Microsoft acquired LinkedIn four years ago in a $26.2 billion deal that propelled it to a key position in the social media landscape. Since the acquisition, LinkedIn has grown from about 433 million users worldwide to 690 million as of Microsoft’s last fiscal quarter. The social network generates revenue by selling tools that enable companies to find job candidates, target potential customers and provide training resources for employees.

In the blog post announcing the job cuts, LinkedIn Chief Executive Officer Ryan Roslansky wrote the move is connected to “reduced demand in our internal hiring and for our talent products globally.” The approximately 960 layoffs will mainly affect the Talent Acquisition business in charge of LinkedIn’s talent products and its global sales organizations.

The restructuring at the global sales unit is partially the result of a change in strategy. LinkedIn is refocusing from a field sales model to engaging potential customers online, a shift that Roslansky explained aims to help the Microsoft subsidiary more effectively target small business customers. Additionally, another set of jobs is being cut because the social network is merging two previously separate employee training-focused units into a single group. 

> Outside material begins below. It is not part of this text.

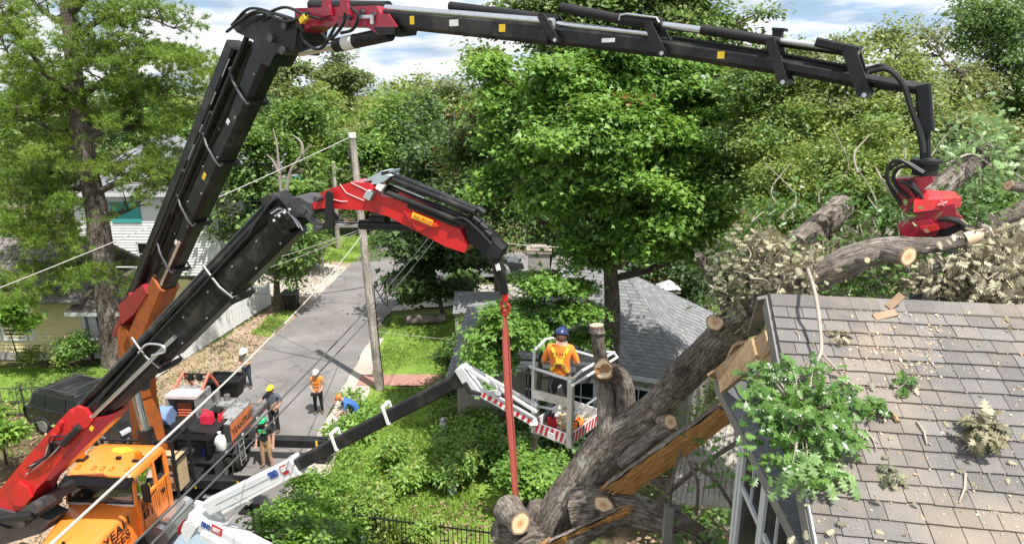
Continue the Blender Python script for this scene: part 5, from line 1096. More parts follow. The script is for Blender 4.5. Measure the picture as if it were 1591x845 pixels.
# green helmet, black tee, khaki shorts
g = G(417, 726)
pg, k = person('person in green helmet, black tee shirt and khaki shorts in front of the outrigger', tuple(g), R(-6), dict(shirt=M_teeb, pants=M_khaki, shin=M_skin, helmet=hat('green_helmet', (.02, .40, .17)), sleeve_len=.7, beard=M_hairb, short=.12), {'knL': (-.13, -.03, .5), 'anL': (-.16, .03, .09), 'toL': (-.2, -.14, .045)}, 1.14, 1.80)
b = MB()
for x, z, w in ((-.11, 1.40, .05), (-.05, 1.42, .055), (.02, 1.40, .05), (.08, 1.425, .05), (-.09, 1.33, .045), (-.02, 1.345, .06), (.05, 1.335, .05), (.1, 1.35, .04)): b.bx(x-w/2, x+w/2, -.158, -.15, z-.03, z+.03)
b.build('shirt_print', M_lime, pg)
# blue shirt bending among the branches
g = G(556, 668)
person('person in blue shirt and orange helmet bending among cut branches', tuple(g), R(-70), dict(shirt=M_blues, pants=M_blues, helmet=hat('orange_helmet', (.75, .17, .04)), sleeve_len=.9), dict(sp=(0, -.13, 1.07), ch=(0, -.30, 1.18), nk=(0, -.45, 1.27), hb=(0, -.51, 1.31), hm=(0, -.56, 1.36), ht=(0, -.61, 1.43), shL=(-.18, -.38, 1.20), shR=(.18, -.38, 1.20), elL=(-.24, -.45, .95), elR=(.24, -.45, .95), wrL=(-.15, -.60, .80), wrR=(.15, -.60, .80), hdL=(-.12, -.66, .75), hdR=(.12, -.66, .75), knL=(-.13, -.1, .5), knR=(.13, -.1, .5), _face=(0, -.7, -.7)), 1.1)
# worker in the basket, back to us
wp = Vector((.84, 10.96, Z0+.02))
pw, k = person('person in orange hi-viz shirt and dark blue helmet standing in the work basket', tuple(wp), R(168), dict(shirt=M_hiviz, pants=M_wpant, helmet=hat('navy_helmet', (.02, .04, .13)), hair=M_hairb, sleeve_len=.85, muffs=M_blackM), dict(elL=(-.29, -.02, 1.17), wrL=(-.22, -.26, 1.06), hdL=(-.2, -.34, 1.05), elR=(.30, -.03, 1.15), wrR=(.22, -.24, 1.04), hdR=(.2, -.32, 1.03), knL=(-.17, -.06, .5), anL=(-.26, .1, .09), toL=(-.3, -.08, .045), knR=(.16, -.04, .5), anR=(.2, .05, .09), toR=(.23, -.13, .045), hm=(.0, -.045, 1.635), ht=(0, -.06, 1.725)), 1.12, 1.84)
b = MB()
for s in (-1, 1): b.bar((s*.14, .10, 1.52), (s*.03, .162, 1.30), .05, .014, up=(0, 1, 0)); b.bar((s*.03, .165, 1.30), (s*.15, .13, 1.10), .045, .014, up=(0, 1, 0))
b.bx(-.05, .05, .157, .176, 1.26, 1.34); b.build('harness', M_hvy, pw)
text('shirt_lettering', 'YEAH', M_ink, pw, (.13, .178, 1.40), (-1, 0, 0), (0, 0, 1), .1); text('shirt_lettering', 'TREES', M_ink, pw, (.13, .18, 1.18), (-1, 0, 0), (0, 0, 1), .09)
b = MB(); b.tube([V3((.175*math.cos(a)*1.05, .135*math.sin(a)*1.1+.0, 1.0)) for a in [q*math.pi/10 for q in range(20)]], .022, 6, closed=True); b.tube([(.1, .12, .98), (.16, .12, .8), (.13, .1, .68)], .016, 6); b.build('tool_belt', M_grey, pw)

# ================================================================== HOUSE WITH THE DAMAGED ROOF
R0 = Vector((2.34, 5.91, 10.12)); E1 = Vector((.987, -.16, 0)).normalized(); E2 = Vector((-E1.y, E1.x, 0)); SL = math.atan(.5)
DN = -E2*math.cos(SL)-Vector((0, 0, math.sin(SL))); RN = E1.cross(-DN).normalized()
if RN.z < 0: RN = -RN
def roofp(s, t, h=0.0): return R0+E1*s+DN*t+RN*h
def RP(u, v, h=0.0):
    d = ray(u, v); o = R0+RN*h; return CAM+d*((o-CAM).dot(RN)/d.dot(RN))
def shinglemat(name, c0, c1, c2, dust):
    m, t, b, N, L = nodes(name); oi = N('ShaderNodeObjectInfo'); v = coords(N); g = N('ShaderNodeNewGeometry')
    f = noise(N, L, 130, 3, .8, v); geo = N('ShaderNodeTexCoord'); pos = N('ShaderNodeNewGeometry').outputs['Position']
    f2 = noise(N, L, 1.1, 8, .65, pos)
    ad = N('ShaderNodeMath'); ad.operation = 'ADD'; L(oi.outputs['Random'], ad.inputs[0]); L(g.outputs['Random Per Island'], ad.inputs[1])
    fr = N('ShaderNodeMath'); fr.operation = 'FRACT'; L(ad.outputs[0], fr.inputs[0])
    c = ramp(N, L, fr.outputs[0], [(0, c0), (.5, c1), (1, c2)])
    m1 = N('ShaderNodeMix'); m1.data_type = 'RGBA'; m1.blend_type = 'MULTIPLY'; m1.inputs[0].default_value = .75; L(c, m1.inputs[6])
    L(ramp(N, L, f, [(.3, (.4, .4, .4)), (.65, (1.35, 1.35, 1.35))]), m1.inputs[7])
    m3 = N('ShaderNodeMix'); m3.data_type = 'RGBA'; L(ramp(N, L, f2, [(.46, (0, 0, 0)), (.72, (.75, .75, .75))]), m3.inputs[0]); L(m1.outputs[2], m3.inputs[6]); m3.inputs[7].default_value = (*dust, 1)
    L(m3.outputs[2], b.inputs['Base Color']); b.inputs['Roughness'].default_value = .95; b.inputs['Specular IOR Level'].default_value = .12
    bump(N, L, b, f, .5, .004); return m
M_shing = shinglemat('weathered_shingle', (.142, .133, .126), (.172, .162, .155), (.21, .198, .19), (.31, .245, .18))
M_shingd = shinglemat('shade_grey_shingle', (.10, .105, .115), (.14, .145, .155), (.185, .19, .20), (.17, .165, .16))
M_trim = paint('white_trim', (.56, .57, .58), (.42, .41, .40), 4, .5, amount=.4); M_fascia = paint('grey_fascia', (.20, .19, .18), (.1, .09, .08), 5, .7, amount=.5)
M_ply = stainmat('plywood', [(.22, .13, .07), (.36, .24, .14), (.48, .35, .22)], 2, 18, .3); M_wall = paint('taupe_siding', (.30, .27, .23), (.2, .18, .15), 3, .7)
hs_ = thing('damaged_house', 'house with brown grey shingle roof crushed by the fallen oak', 'house', tuple(R0-Vector((0, 0, 6.4))))
WID = 5.2; TL = 3.3
b = MB(); b.prism([roofp(0, 0, -.06), roofp(WID, 0, -.06), roofp(WID, TL, -.06), roofp(0, TL, -.06)], RN*.09)
UP2 = E2*math.cos(SL)-Vector((0, 0, math.sin(SL))); RN2 = Vector((RN.x*-1, RN.y*-1, RN.z)); 
def roofb(s, t, h=0.0): return R0+E1*s+UP2*t+RN2*h
b.prism([roofb(.45, 0.02, -.06), roofb(WID, 0.02, -.06), roofb(WID, 2.0, -.06), roofb(.75, 2.0, -.06)], RN2*.09); rfd = b.build('roof', M_fascia, hs_)
b = MB(); b.bar(roofp(-.012, -.02, -.10), roofp(-.012, TL, -.10), .03, .16, up=RN); b.build('rake_board', M_fascia, rfd)
b = MB(); b.bar(roofp(-.005, 1.62, -.008), roofp(-.005, TL, -.008), .012, .05, up=RN); b.bar(roofp(.02, 1.62, -.0), roofp(.02, TL, -.0), .05, .006, up=RN); b.build('drip_edge', M_trim, rfd)
# shingles, one object each
EXP = .143; rs_ = random.Random(12); VAR = {}
def shingle_mesh(w, L=.175, th=.017):
    key = round(w, 3)
    if key not in VAR:
        j = [rs_.uniform(-.005, .005) for _ in range(4)]
        bb = MB(); x = w/2-.0028
        vs = [(-x, 0+j[0], .004), (x, 0+j[1], .004), (x, -L+j[2], .010), (-x, -L+j[3], .010), (-x, j[0], .004+th*.2), (x, j[1], .004+th*.2), (x, -L+j[2], .010+th), (-x, -L+j[3], .010+th)]
        bb.add(vs, [(0, 3, 2, 1), (4, 5, 6, 7), (0, 1, 5, 4), (1, 2, 6, 5), (2, 3, 7, 6), (3, 0, 4, 7)])
        me = bpy.data.meshes.new('shingle'); me.from_pydata(bb.v, [], bb.f); me.materials.append(M_shing); VAR[key] = me
    return VAR[key]
Mroof = Matrix((( E1.x, -DN.x, RN.x), (E1.y, -DN.y, RN.y), (E1.z, -DN.z, RN.z)))
def put(me, pos, rot3, parent, name='shingle', jit=.006):
    o = bpy.data.objects.new(name, me); COL.objects.link(o); o.parent = parent
    o.location = pos-V3(root_off(parent)); o.rotation_euler = (rot3@Matrix.Rotation(rs_.uniform(-jit, jit), 3, 'Z')).to_euler(); return o
WS = [.125, .14, .155, .17, .185, .205, .235]
for i in range(23):
    s = .0-rs_.uniform(0, .0); t = TL-.02-.02-i*EXP-.155
    if t < -.02: break
    first = True; far = 1.75+(TL-t)*.62+.15 if t > 0 else 3.2
    far = 1.45+(TL-t)*.36
    while s < far:
        w = rs_.choice(WS)
        if first: w = rs_.choice([.125, .17, .235]); first = False
        put(shingle_mesh(w), roofp(s+w/2, t, .0+rs_.uniform(0, .003)), Mroof, rfd); s += w
b = MB(); b.prism([roofp(1.4, TL, -.003), roofp(2.58, .05, -.003), roofp(WID, .05, -.003), roofp(WID, TL, -.003)], RN*.012); b.build('roof_remainder', M_shing, rfd)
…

“While this decision will help us ensure that our company and platform are resilient and emerge stronger to reach our vision, there is simply no harder decision to make as a CEO,” Roslansky wrote.

LinkedIn has pledged to provide at least 10 weeks of severance pay and, for affected employees in the U.S., also cover 12 months of continuing health insurance. Roslansky added in the blog post that the cuts announced today are the “only layoffs we are planning.”

Last month, LinkedIn parent Microsoft announced plans to close most of its 80-plus physical stores as part of an effort to shift towards selling its consumer devices online. The company has reassigned its roughly 2,000 retail staffers to remote projects such as training enterprise users in using Office 365.